Título: As concretudes
Autor: Míriam Leitão/Débora Thomé
Fonte: O Globo, 05/10/2005, Economia, p. 24

O deputado Tom DeLay perdeu o posto de líder do governo Bush por ter sido apanhado com dinheiro não contabilizado de campanha. Uma semana depois, ele foi indiciado pela segunda vez. A primeira, por receber dinheiro ilegal; a segunda, por lavagem de dinheiro. No Brasil, 120 dias depois, não existe um único indiciado. O único deputado cassado foi o que denunciou a corrupção da qual ele tem certeza porque foi um dos beneficiados; três CPIs patinam em molho de tomate com orégano; o corregedor não vai pedir a punição de ninguém e o presidente da República acha que "as denúncias aparecem e não têm concretude, que fica o dito pelo não dito e não existem pedidos de desculpas".

Vamos às concretudes. Roberto Jefferson era deputado da base do governo quando acusou o PT de comprar deputados. O então tesoureiro do PT, Delúbio Soares, reconheceu que existia "dinheiro não contabilizado" no partido, que ele tinha feito um caixa dois. O publicitário dos Correios e do Banco do Brasil, Marcos Valério, disse que transferiu dinheiro para o PT, foi avalista de empréstimo do partido e que era unha e carne com o tesoureiro. O publicitário do presidente Lula na última campanha, Duda Mendonça, disse que recebeu pagamentos de serviços prestados ao PT ou em dinheiro vivo ou em uma conta no exterior feitos por Marcos Valério. Os guichês do Banco Rural registram pagamentos para vários deputados da base - em volume e freqüência diferentes - mas todos feitos pelas agências de Marcos Valério. O ex-secretário geral do PT, Sílvio Pereira, recebeu um carro importado de uma empreiteira com contratos com a maior estatal do país e só se lembrou de devolver o regalo depois que o fato virou escândalo. Um dirigente regional do PT foi apanhado com dinheiro na cueca. O presidente não viu qualquer dessas concretudes ou ele não acha que elas são suficientemente concretas? E nem se fala aqui, porque não parece ter relação com nada do que foi investigado, do aporte de capital da Telemar na pequena empresa do filho de Lula, em valores totalmente despropositados em relação ao tamanho do negócio e do mercado.

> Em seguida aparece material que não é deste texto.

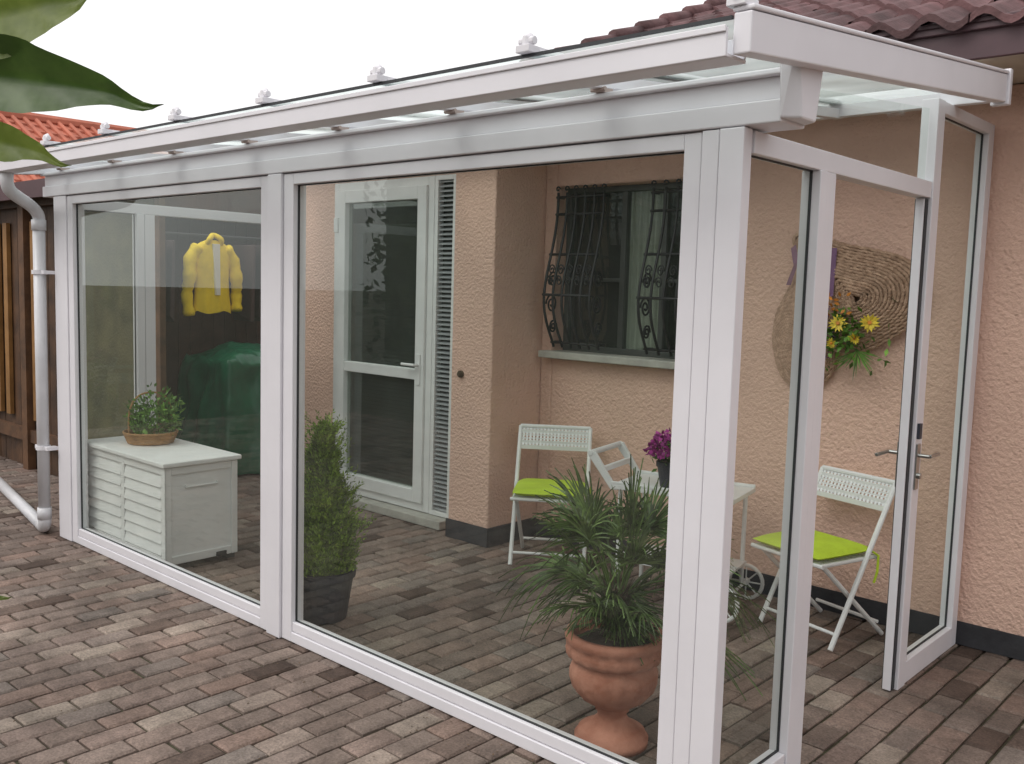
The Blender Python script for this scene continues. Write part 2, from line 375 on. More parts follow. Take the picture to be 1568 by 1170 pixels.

O que está acontecendo no Congresso é claro: estão preparando uma grande piz-za. A massa já está descansando e crescendo. O presidente da primeira das três CPIs instaladas, Delcídio Amaral, teve um encontro recente com o presidente da República quando decidiu permanecer no partido por ser, como disse Lula, a cara do novo PT. Por coincidência, passou 13 dias longe dos afazeres da CPI e voltou dizendo que talvez precise de mais tempo; depois avisou que pode renunciar, acusando vagamente não se sabe quem de impedir a apuração. Os fundos de pensão permanecem protegidos na CPI dos Correios de investigar a suspeita de que eles sejam um dos alimentadores do valerioduto.

O corregedor da Câmara atrasou cada passo do procedimento e agora avisa que vai misturar todos os ingredientes e fazer um relatório só para mandar para o plenário. Na semana passada, o mesmo plenário viu vários dos sacadores das contas de Marcos Valério comemorarem a vitória de Aldo Rebelo na disputa pela presidência da Câmara. A Polícia Federal pede mais prazos para investigar o repasse de dinheiro do caixa dois do PT para os parlamentares da base aliada.

Prepara-se uma enorme pizza de três sabores na Câmara dos Deputados: Correios, Mensalão e Bingos. Eles usaram o truque da hiperatividade para não chegar a lugar algum.

Desde o começo deste processo, vários dos personagens da CPI mentiram muito diante dos parlamentares. Marcos Valério começou contando que os saques em sua conta eram para comprar bois que nunca foram comprados. Depois, disse que eram para pagar fornecedores que jamais apareceram. Delúbio passou o primeiro depoimento naquele mantra de "me reservo o direito de não responder". Depois admitiu que tinha feito caixa dois e contou uma história mirabolante de empréstimos feitos por Marcos Valério para repassar ao PT, que até o deputado petista José Eduardo Cardozo disse que "há fortes suspeitas de que os empréstimos sejam fachadas". O vice-presidente, José Alencar, não acredita nesses empréstimos, baseado em 50 anos de vida empresarial. O ex-secretário-geral, Sílvio Land-Rover Pereira, disse na CPI que nunca tinha ouvido falar do "dinheiro não contabilizado" e dos empréstimos. No último fim de semana, disse à "Folha" que sabia, sim: tanto ele, quanto toda a executiva do partido. Depois negou, mas ninguém mais acredita. Renilda, a distraída mulher de Marcos Valério, não sabia de nada, exceto que o ex-chefe da Casa Civil, José Dirceu, sabia de tudo. O presidente Lula, na primeira vez que ouviu falar sobre isso, não mostrou espanto algum. Justificou o procedimento como coisa que é feita "sistematicamente" pelos partidos.

"Em algum momento, nós temos que ter uma conversa séria neste país", declarou Lula na segunda-feira. Tomara que sim, presidente. Tomara que sim!